The Need
Forty-six percent of San Diego Unified School District and 72 percent of South Bay Unified School District third graders do not meet grade-level standards for reading and writing.
Sharing books, conversations, and songs with young children helps them develop language skills. This type of sharing contributes to children’s healthy development, provides skills to succeed in school, and helps assure that they will learn to love reading. Research show investments in early education, particularly among disadvantaged children, go beyond improved learning outcomes and also make children more social, motivated, and confident. This is why the Library Foundation supports library programs for the youngest learners.

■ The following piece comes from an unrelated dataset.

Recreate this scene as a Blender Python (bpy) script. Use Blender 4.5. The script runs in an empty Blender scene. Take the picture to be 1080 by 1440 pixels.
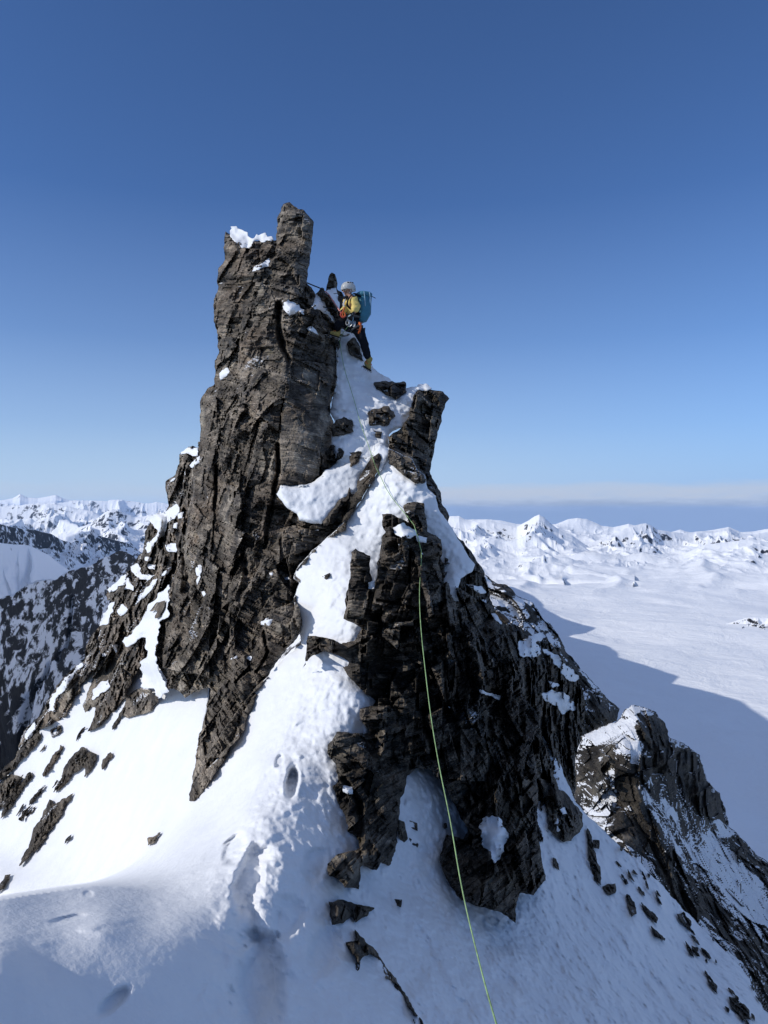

Reading to children from a young age improves their future literacy.
Library Solutions
My First Library Card
This program encourages young readers and their parents to build a lifelong connection to libraries. Families receive a welcome bag with their baby’s first library card and a copy of Odi’s Library Day, a bilingual board book the Library published. In the story, ODI (Opportunity, Discovery, Inspiration) the Coyote visits the Central Library for the first time with their parent, receives their first library card, attends a storytime where they learn about kites, and discovers the Innovation Lab where Odi creates a kite.
Summer Reading Program
Every June to August, the Summer Reading Program fights “summer slide” and keeps children engaged, learning and reading. Participants who read ten or more books (ten hours for teens in the Shiley Teen Summer Reading Program) receive prizes. The Summer Reading Program has encouraged more than one million children and teens to discover recreational reading and prepared them to return to school confident and ready to learn. Last year, more than 30,000 children and teens participated. The Library Foundation strengthens this program by sponsoring community read-a-thons, supporting summer educational camps, and expanding its reach.
Summer reading keeps learners engaged like these girls who won a box of Otter Pops at a Linda Vista Library coloring contest.
Families for Literacy
Offered through READ/San Diego, Families for Literacy helps break the cycle of intergenerational low literacy. The program teaches low-literate parents and caregivers how to read to their children and be their children’s first teachers. In 2023, 128 families participated and received age-appropriate books that help build home libraries — a critical component of improving literacy for the whole family.